BEDALES SCHOOL, ART AND DESIGN BUILDING

 

Location: Petersfield (UK)
Architect: Feilden Clegg Bradley Studios
Year: 2016

Awards:

  • RIBA Client of the Year Award (2017)
  • RIBA National Award (2017)
  • Petersfield Society Owl Award (2017)
  • RIBA South Award (2017)
  • RIBA South Sustainability Award (2017)
  • RIBA South Client of the Year (2017)
  • RIBA South Project Architect of the Year (2017)


Building description

The Bedales School is set in an area of outstanding natural beauty in the village of Steep near Petersfield. Constructed around a beautiful oak tree, the new Art and Design building draws references from traditional agricultural buildings with clipped gables and simple standing-seam metal roofs. Materials were used in their natural state: a lattice timber screen shelters the entrance canopy and external walkway creating a welcoming gesture on approach to the building. The layout on the upper floor is a series of open and interconnected art studios that enable teaching and independent study for a wide range of group sizes and activities.

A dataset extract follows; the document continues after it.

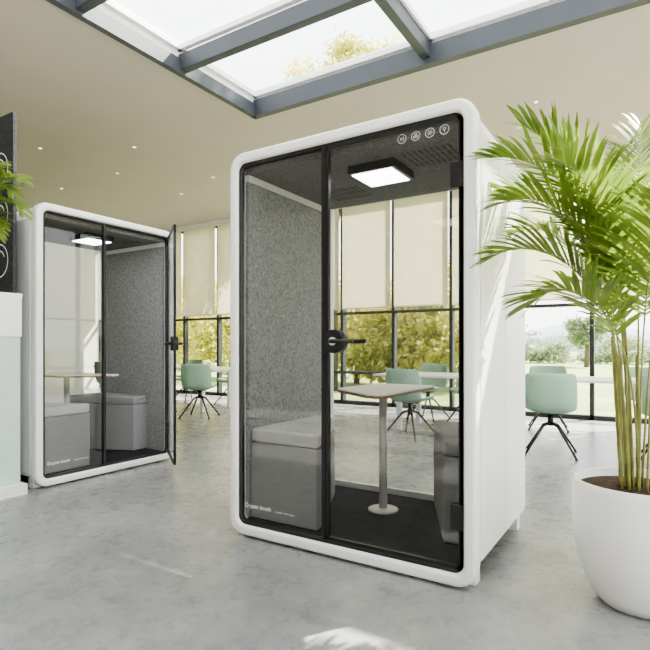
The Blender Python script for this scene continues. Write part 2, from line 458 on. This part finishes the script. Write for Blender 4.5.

The new Art and Design building has been designed to minimise the carbon footprint through the application of passive building principles, incorporating renewable energy and other sustainable solutions. The    form and east-west orientation of the five-pitched roofs define a series of carefully scaled North-lit studio spaces that maximise natural daylighting and further reduce the need for artificial lighting. In what is otherwise a lightweight building, the thermal mass of exposed concrete surfaces contributes to a stable internal temperature.

The use of natural materials of sustainably sourced timber for cladding and wood fibre acoustic panels help to reduce the embodied carbon in the construction. Timber slated screens and the retained large oak tree both provide solar shading in the summer months.

The building is designed to be energy efficient, notably by incorporating: LED lighting with presence detection; air-to-water heat pumps generating space heating and hot water; better air tightness; ventilation system with heat recovery; solar controlled glazing. The site-wide infrastructure includes a sustainable urban drainage scheme in the form of storm water attenuation tanks, which reduces the possibility of localised flooding.